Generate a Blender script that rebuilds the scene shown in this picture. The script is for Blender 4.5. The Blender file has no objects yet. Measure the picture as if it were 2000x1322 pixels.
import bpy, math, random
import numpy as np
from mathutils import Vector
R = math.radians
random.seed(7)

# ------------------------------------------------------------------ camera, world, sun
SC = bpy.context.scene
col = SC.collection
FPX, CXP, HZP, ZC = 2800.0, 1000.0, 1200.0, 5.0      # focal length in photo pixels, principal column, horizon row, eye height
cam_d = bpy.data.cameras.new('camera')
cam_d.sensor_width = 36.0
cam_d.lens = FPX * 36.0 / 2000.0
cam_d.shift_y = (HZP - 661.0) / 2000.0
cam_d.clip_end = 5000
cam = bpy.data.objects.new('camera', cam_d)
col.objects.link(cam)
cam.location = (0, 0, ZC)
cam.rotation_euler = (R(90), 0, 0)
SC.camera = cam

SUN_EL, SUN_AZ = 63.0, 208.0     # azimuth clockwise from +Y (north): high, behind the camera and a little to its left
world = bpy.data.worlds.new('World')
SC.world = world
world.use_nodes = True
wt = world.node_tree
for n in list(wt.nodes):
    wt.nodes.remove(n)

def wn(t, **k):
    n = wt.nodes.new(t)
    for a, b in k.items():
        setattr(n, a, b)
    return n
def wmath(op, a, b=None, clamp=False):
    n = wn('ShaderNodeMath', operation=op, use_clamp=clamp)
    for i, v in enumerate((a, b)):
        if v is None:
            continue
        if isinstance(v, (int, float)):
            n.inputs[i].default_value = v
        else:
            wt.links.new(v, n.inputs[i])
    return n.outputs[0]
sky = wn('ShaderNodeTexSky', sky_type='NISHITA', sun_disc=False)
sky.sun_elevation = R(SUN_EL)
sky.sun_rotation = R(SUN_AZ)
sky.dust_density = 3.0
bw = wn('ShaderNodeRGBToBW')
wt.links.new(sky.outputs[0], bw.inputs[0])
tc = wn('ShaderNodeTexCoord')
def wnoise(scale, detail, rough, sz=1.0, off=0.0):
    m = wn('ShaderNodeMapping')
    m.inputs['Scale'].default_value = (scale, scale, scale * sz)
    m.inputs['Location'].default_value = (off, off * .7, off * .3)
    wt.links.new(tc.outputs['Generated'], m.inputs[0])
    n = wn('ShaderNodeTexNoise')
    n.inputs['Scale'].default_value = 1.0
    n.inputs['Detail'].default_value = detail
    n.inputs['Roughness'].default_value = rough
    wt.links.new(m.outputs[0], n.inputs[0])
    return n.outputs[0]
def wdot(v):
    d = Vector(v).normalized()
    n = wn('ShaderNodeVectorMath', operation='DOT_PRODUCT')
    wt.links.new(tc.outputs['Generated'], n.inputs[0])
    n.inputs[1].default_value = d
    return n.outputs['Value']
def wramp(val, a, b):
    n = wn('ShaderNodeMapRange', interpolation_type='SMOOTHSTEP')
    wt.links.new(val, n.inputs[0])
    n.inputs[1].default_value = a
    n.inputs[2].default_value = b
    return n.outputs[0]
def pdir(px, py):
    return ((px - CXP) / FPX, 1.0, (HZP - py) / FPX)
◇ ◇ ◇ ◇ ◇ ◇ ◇
> [Given exercise] Reprint the data above from the opening line to the line holding "wt.nodes.remove(n)", inclusive, and nothing else.

> [Answer to the exercise]
Generate a Blender script that rebuilds the scene shown in this picture. The script is for Blender 4.5. The Blender file has no objects yet. Measure the picture as if it were 2000x1322 pixels.
import bpy, math, random
import numpy as np
from mathutils import Vector
R = math.radians
random.seed(7)

# ------------------------------------------------------------------ camera, world, sun
SC = bpy.context.scene
col = SC.collection
FPX, CXP, HZP, ZC = 2800.0, 1000.0, 1200.0, 5.0      # focal length in photo pixels, principal column, horizon row, eye height
cam_d = bpy.data.cameras.new('camera')
cam_d.sensor_width = 36.0
cam_d.lens = FPX * 36.0 / 2000.0
cam_d.shift_y = (HZP - 661.0) / 2000.0
cam_d.clip_end = 5000
cam = bpy.data.objects.new('camera', cam_d)
col.objects.link(cam)
cam.location = (0, 0, ZC)
cam.rotation_euler = (R(90), 0, 0)
SC.camera = cam

SUN_EL, SUN_AZ = 63.0, 208.0     # azimuth clockwise from +Y (north): high, behind the camera and a little to its left
world = bpy.data.worlds.new('World')
SC.world = world
world.use_nodes = True
wt = world.node_tree
for n in list(wt.nodes):
    wt.nodes.remove(n)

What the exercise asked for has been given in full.